Tuesday, August 25, 2009

Vendors flock to border security expo

San Antonio Express News
August 15, 2009
by Lynn Brezosky

EL PASO — As Border Patrol chiefs huddled over maps plotting the border fence, tech types at Raytheon Co. were plotting a system to detect the inevitable tunneling beneath it.

Two years and a good deal of controversy later, almost all of the 670 initial miles of fencing called for by the Bush Administration are up — and Raytheon's Tunnel Detection System is for sale.

So were other private sector innovations at this week's Border Security Conference, an annual event that draws Department of Homeland Security honchos and is underwritten by vendors seeking a piece of the department's $50.5 billion budget.

Products like a “non-lethal anti-personnel weapon” (Raytheon), the Handheld Interagency Identity Detection Equipment (L-1 Identity Solutions), or the SensorWeb (SAIC) were on display. Other firms at the podium for a 75-minute presentation on “Integrating Technology and Connecting Communities” were Lockheed Martin, General Dynamics, Boeing and CSC.

And if U.S. Border Patrol Chief David Aguilar, DHS assistant secretary Alan Bersin, Immigration and Customs Enforcement Assistant Secretary John Morton or any of the attending members of Congress or border sheriffs missed the talk, they could stop by the tables for gadget demonstrations.

Business opportunities have exploded since the 9-11 attacks spurred consolidation of 22 agencies into the Department of Homeland Security. The nine government contracts related to homeland security in 1999 had jumped to 3,512 deals by 2003. By 2007, there were 33,890.
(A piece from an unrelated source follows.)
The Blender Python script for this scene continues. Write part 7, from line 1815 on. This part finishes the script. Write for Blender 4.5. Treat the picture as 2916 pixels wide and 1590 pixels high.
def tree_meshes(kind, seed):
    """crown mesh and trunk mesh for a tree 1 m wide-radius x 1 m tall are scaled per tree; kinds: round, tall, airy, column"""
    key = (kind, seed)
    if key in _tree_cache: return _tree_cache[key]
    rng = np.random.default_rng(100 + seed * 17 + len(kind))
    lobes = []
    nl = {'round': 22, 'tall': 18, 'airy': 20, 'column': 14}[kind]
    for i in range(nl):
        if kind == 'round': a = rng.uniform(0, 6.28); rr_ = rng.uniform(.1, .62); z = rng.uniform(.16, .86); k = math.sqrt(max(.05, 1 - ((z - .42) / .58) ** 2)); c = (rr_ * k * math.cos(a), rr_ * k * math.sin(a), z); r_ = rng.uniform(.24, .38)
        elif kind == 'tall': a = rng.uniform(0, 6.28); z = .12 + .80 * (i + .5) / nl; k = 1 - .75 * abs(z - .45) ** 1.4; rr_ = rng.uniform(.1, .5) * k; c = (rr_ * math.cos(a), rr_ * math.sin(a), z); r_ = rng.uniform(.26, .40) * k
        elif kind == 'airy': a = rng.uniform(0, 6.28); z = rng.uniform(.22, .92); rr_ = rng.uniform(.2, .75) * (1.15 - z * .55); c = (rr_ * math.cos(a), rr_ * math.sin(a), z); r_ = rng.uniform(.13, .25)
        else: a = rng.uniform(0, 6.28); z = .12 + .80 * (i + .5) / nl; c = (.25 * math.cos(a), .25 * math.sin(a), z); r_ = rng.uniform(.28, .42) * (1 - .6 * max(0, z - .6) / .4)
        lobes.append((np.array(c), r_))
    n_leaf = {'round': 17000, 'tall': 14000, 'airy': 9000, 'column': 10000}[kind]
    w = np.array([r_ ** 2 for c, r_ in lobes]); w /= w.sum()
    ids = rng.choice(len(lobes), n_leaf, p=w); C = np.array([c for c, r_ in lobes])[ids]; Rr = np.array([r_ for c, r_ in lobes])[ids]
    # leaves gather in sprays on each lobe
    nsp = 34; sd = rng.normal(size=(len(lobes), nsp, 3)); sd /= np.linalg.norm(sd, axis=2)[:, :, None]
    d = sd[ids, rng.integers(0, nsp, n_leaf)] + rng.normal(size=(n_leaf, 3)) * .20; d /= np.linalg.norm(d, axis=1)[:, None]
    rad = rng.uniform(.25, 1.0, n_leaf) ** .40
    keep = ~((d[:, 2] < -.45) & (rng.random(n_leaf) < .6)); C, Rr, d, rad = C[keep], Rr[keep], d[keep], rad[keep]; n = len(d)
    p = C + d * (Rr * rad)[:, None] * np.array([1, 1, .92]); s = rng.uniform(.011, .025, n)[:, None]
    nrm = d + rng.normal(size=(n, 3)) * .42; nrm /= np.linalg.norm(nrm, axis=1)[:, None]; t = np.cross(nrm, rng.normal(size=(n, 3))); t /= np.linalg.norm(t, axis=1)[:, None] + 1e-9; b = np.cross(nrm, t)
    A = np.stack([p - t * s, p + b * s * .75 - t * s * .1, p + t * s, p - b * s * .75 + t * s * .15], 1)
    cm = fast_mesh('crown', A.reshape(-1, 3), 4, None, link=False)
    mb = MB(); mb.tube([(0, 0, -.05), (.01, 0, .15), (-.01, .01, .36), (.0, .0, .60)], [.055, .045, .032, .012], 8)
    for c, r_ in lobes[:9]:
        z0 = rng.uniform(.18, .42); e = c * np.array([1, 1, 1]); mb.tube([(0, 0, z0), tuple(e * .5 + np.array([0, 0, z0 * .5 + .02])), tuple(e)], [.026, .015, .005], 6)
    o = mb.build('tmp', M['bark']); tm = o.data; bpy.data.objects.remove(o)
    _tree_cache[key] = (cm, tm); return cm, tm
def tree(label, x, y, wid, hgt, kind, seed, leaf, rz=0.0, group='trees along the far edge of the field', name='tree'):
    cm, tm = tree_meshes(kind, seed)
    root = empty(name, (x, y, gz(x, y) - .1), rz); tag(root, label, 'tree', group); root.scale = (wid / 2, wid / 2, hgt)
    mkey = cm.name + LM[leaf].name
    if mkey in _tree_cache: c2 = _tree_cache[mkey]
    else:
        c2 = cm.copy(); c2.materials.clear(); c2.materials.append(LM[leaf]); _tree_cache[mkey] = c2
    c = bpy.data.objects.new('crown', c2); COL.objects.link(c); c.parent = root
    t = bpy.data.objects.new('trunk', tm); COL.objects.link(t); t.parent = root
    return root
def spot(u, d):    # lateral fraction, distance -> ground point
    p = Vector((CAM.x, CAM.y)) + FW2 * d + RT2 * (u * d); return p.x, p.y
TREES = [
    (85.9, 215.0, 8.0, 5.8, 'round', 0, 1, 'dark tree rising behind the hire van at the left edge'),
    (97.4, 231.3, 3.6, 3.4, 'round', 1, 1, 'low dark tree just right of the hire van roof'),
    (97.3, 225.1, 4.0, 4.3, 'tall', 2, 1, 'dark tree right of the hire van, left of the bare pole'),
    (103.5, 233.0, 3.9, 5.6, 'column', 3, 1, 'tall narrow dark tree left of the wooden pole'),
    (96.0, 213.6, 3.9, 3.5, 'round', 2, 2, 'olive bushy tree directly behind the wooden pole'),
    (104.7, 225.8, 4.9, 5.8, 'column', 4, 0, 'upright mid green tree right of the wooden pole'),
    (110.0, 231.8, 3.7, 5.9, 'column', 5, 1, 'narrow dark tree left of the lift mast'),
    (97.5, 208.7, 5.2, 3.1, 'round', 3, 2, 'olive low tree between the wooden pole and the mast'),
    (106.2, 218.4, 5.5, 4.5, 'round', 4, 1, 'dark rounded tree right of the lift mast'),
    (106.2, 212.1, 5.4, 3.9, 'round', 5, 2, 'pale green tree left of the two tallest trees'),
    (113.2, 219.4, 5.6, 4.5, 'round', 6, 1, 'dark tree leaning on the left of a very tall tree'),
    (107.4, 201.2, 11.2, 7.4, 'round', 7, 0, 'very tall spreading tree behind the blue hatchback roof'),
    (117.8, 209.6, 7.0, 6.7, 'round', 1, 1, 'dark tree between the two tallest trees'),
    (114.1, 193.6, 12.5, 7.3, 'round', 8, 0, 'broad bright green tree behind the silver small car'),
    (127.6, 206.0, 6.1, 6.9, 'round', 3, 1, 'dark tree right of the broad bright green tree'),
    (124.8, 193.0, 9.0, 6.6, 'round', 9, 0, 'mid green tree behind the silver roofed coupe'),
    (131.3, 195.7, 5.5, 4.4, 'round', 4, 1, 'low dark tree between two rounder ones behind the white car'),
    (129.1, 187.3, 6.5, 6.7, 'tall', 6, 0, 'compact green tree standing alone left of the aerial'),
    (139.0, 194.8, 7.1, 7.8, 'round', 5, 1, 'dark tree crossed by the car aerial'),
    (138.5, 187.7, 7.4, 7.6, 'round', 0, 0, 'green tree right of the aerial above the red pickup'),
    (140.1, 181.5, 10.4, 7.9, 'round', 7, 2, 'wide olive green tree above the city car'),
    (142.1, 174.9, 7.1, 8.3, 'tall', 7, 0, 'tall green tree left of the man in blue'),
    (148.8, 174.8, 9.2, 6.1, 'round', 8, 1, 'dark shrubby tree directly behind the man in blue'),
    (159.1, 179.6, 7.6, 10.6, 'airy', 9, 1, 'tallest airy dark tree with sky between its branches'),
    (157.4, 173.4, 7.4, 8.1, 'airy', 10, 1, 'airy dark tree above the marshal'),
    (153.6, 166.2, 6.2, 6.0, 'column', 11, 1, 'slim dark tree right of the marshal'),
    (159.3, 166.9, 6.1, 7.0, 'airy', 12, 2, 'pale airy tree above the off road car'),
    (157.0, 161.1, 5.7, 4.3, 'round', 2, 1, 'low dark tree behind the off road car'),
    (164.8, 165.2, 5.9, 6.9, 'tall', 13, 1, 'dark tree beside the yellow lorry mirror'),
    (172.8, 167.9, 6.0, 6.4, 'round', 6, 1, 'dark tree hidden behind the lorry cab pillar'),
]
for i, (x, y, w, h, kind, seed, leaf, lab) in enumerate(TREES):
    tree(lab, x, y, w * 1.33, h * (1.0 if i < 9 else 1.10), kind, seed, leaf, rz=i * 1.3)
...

In fiscal year 2008, DHS spent more than $14 billion on contracts, spokeswoman Sara Kuban said.

Conferences are part of the business.

“Nothing beats having an expo with some whiz-bang device that will wow the observers into thinking this is a good investment,” said Pete Sepp of the National Taxpayers Union. “I wouldn't say that these kinds of events make the difference between buying or not buying, but I do think they can influence the decision of how much, when and where the new system might fit in.”

The contracting came under fire in a 2006 General Accountability Office report that found the surge in procurement spending in the department's first few years included $34.3 billion in contracts “plagued by waste, abuse or mismanagement.” Most of the criticism centered on mismanagement within DHS itself.

The $67 million contract for Boeing's “virtual fence” became an embarrassment in 2007 when the system of sensors, drones and infrared cameras didn't work.

DHS spokeswoman Kuban emphasized that the problems dated to a previous administration and that DHS Secretary Janet Napolitano has pledged widespread efficiency reviews.

Marthena Cowart, spokeswoman for the Project on Government Oversight, said that if agencies follow longstanding ethics rules for attending these conferences, there is nothing illegal about them.

“The bad news,” she said, “is that this is another example of pay to play, where contractors have an opportunity to interface with the federal government and make their case for spending more tax dollars.”

Not that the products don't have merit.

After Hurricanes Ike and Dolly, officials in the stricken areas who months earlier had attended the 2008 Texas Hurricane Conference in Galveston, organized by the Governer's Division of Emergency Management, may have thought wistfully of the air-conditioned Rapid Air Shelter, the water-inflated flood barriers or the debris removal services.

Those devices were busy in the towns that had already contracted for them. Luckily for all, a few truckloads of Heater Meals had been scooped up by the Texas National Guard.

Jeffrey Hathaway retired as a U.S. Coast Guard admiral and found a new career with L-1 Identity Solutions, which currently makes all new U.S. passport cards (a $107 million contract) as well as driver's licenses for 45 states.

At the El Paso conference, he was showing off handheld fingerprint readers and Handheld Interagency Identity Detection Equipment (HIIDE), an identity scanner capable of holding a 35-piece biometric portfolio for 250,000 people.

“I was in the world of counter-narcotics and I always had a problem with identifying people,” Hathaway said. “We would be on the high seas. I could identify the cocaine but not the five people sitting on top of it because any identification had been thrown overboard.”

The HIIDE is now used in lieu of an access card at security posts in Iraq and Afghanistan.

Companies expend plenty of resources in the race to think ahead of the government and beat the competition.

In Raytheon's case, it took about $2 million in research and development to test a ground-based sensor array system on a 30-foot deep tunnel in Douglas, Ariz. It now has a proposal pending with an “end user” — the Border Patrol.

The company in April scored a $19 million Defense Department contract to use similar technology to find tunnels and land mines.

“In this case, we said, ‘OK, we know putting these fences along the border, what's gonna happen?'” Raytheon vice president Jerry Robertello said. “We know they're going to be digging more and more tunneling. ... We said, how would we, Raytheon, approach putting a stop to tunneling to solve a real threat?”